Collected material
⟨

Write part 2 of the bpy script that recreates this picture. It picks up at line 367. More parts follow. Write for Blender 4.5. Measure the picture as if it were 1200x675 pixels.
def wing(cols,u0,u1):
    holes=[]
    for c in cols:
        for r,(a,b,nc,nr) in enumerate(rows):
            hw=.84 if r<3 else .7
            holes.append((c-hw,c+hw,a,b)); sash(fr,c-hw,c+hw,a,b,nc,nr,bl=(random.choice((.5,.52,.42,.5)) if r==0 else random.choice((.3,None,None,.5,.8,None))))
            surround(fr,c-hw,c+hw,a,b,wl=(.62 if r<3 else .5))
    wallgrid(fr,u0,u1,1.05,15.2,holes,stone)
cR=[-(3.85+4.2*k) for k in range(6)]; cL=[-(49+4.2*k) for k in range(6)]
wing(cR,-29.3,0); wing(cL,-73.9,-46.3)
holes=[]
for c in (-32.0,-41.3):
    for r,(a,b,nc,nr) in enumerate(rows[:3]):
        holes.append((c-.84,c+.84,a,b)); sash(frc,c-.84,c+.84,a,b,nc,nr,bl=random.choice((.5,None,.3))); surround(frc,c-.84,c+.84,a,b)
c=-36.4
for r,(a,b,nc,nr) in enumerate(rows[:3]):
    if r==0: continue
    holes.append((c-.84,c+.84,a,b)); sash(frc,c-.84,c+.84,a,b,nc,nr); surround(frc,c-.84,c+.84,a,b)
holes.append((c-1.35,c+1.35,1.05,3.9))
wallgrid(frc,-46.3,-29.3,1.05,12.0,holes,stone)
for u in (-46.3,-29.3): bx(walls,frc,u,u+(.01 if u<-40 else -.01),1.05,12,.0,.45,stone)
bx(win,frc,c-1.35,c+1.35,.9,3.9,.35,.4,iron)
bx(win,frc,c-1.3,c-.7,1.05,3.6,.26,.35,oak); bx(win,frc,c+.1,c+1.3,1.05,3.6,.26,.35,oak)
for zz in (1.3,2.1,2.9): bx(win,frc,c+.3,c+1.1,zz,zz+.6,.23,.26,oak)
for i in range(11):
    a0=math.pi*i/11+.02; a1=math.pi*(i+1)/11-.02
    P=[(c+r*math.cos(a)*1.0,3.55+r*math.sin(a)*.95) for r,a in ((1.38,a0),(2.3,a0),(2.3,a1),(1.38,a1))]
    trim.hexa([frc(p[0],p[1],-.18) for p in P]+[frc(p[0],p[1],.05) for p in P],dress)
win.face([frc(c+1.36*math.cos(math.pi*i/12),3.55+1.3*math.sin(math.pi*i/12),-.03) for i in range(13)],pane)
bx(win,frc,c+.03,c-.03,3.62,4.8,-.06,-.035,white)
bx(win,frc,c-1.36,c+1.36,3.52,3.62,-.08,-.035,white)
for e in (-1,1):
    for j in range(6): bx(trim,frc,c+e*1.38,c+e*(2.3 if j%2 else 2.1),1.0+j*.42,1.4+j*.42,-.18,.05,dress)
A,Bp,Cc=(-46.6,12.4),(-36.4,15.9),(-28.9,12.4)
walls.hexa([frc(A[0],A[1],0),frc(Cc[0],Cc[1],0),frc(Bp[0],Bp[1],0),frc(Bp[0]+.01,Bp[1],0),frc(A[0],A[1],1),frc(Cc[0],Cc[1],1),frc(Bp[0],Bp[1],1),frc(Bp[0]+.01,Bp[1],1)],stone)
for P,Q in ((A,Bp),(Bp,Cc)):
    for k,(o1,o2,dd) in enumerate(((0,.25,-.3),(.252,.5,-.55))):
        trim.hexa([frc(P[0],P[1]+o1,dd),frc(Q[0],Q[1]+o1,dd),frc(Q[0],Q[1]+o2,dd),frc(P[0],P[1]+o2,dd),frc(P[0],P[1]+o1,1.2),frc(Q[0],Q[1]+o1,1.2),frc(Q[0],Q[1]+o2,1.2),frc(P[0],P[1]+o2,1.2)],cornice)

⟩

Written problem
Every line of the data above should be copied exactly.

Worked solution
Write part 2 of the bpy script that recreates this picture. It picks up at line 367. More parts follow. Write for Blender 4.5. Measure the picture as if it were 1200x675 pixels.
def wing(cols,u0,u1):
    holes=[]
    for c in cols:
        for r,(a,b,nc,nr) in enumerate(rows):
            hw=.84 if r<3 else .7
            holes.append((c-hw,c+hw,a,b)); sash(fr,c-hw,c+hw,a,b,nc,nr,bl=(random.choice((.5,.52,.42,.5)) if r==0 else random.choice((.3,None,None,.5,.8,None))))
            surround(fr,c-hw,c+hw,a,b,wl=(.62 if r<3 else .5))
    wallgrid(fr,u0,u1,1.05,15.2,holes,stone)
cR=[-(3.85+4.2*k) for k in range(6)]; cL=[-(49+4.2*k) for k in range(6)]
wing(cR,-29.3,0); wing(cL,-73.9,-46.3)
holes=[]
for c in (-32.0,-41.3):
    for r,(a,b,nc,nr) in enumerate(rows[:3]):
        holes.append((c-.84,c+.84,a,b)); sash(frc,c-.84,c+.84,a,b,nc,nr,bl=random.choice((.5,None,.3))); surround(frc,c-.84,c+.84,a,b)
c=-36.4
for r,(a,b,nc,nr) in enumerate(rows[:3]):
    if r==0: continue
    holes.append((c-.84,c+.84,a,b)); sash(frc,c-.84,c+.84,a,b,nc,nr); surround(frc,c-.84,c+.84,a,b)
holes.append((c-1.35,c+1.35,1.05,3.9))
wallgrid(frc,-46.3,-29.3,1.05,12.0,holes,stone)
for u in (-46.3,-29.3): bx(walls,frc,u,u+(.01 if u<-40 else -.01),1.05,12,.0,.45,stone)
bx(win,frc,c-1.35,c+1.35,.9,3.9,.35,.4,iron)
bx(win,frc,c-1.3,c-.7,1.05,3.6,.26,.35,oak); bx(win,frc,c+.1,c+1.3,1.05,3.6,.26,.35,oak)
for zz in (1.3,2.1,2.9): bx(win,frc,c+.3,c+1.1,zz,zz+.6,.23,.26,oak)
for i in range(11):
    a0=math.pi*i/11+.02; a1=math.pi*(i+1)/11-.02
    P=[(c+r*math.cos(a)*1.0,3.55+r*math.sin(a)*.95) for r,a in ((1.38,a0),(2.3,a0),(2.3,a1),(1.38,a1))]
    trim.hexa([frc(p[0],p[1],-.18) for p in P]+[frc(p[0],p[1],.05) for p in P],dress)
win.face([frc(c+1.36*math.cos(math.pi*i/12),3.55+1.3*math.sin(math.pi*i/12),-.03) for i in range(13)],pane)
bx(win,frc,c+.03,c-.03,3.62,4.8,-.06,-.035,white)
bx(win,frc,c-1.36,c+1.36,3.52,3.62,-.08,-.035,white)
for e in (-1,1):
    for j in range(6): bx(trim,frc,c+e*1.38,c+e*(2.3 if j%2 else 2.1),1.0+j*.42,1.4+j*.42,-.18,.05,dress)
A,Bp,Cc=(-46.6,12.4),(-36.4,15.9),(-28.9,12.4)
walls.hexa([frc(A[0],A[1],0),frc(Cc[0],Cc[1],0),frc(Bp[0],Bp[1],0),frc(Bp[0]+.01,Bp[1],0),frc(A[0],A[1],1),frc(Cc[0],Cc[1],1),frc(Bp[0],Bp[1],1),frc(Bp[0]+.01,Bp[1],1)],stone)
for P,Q in ((A,Bp),(Bp,Cc)):
    for k,(o1,o2,dd) in enumerate(((0,.25,-.3),(.252,.5,-.55))):
        trim.hexa([frc(P[0],P[1]+o1,dd),frc(Q[0],Q[1]+o1,dd),frc(Q[0],Q[1]+o2,dd),frc(P[0],P[1]+o2,dd),frc(P[0],P[1]+o1,1.2),frc(Q[0],Q[1]+o1,1.2),frc(Q[0],Q[1]+o2,1.2),frc(P[0],P[1]+o2,1.2)],cornice)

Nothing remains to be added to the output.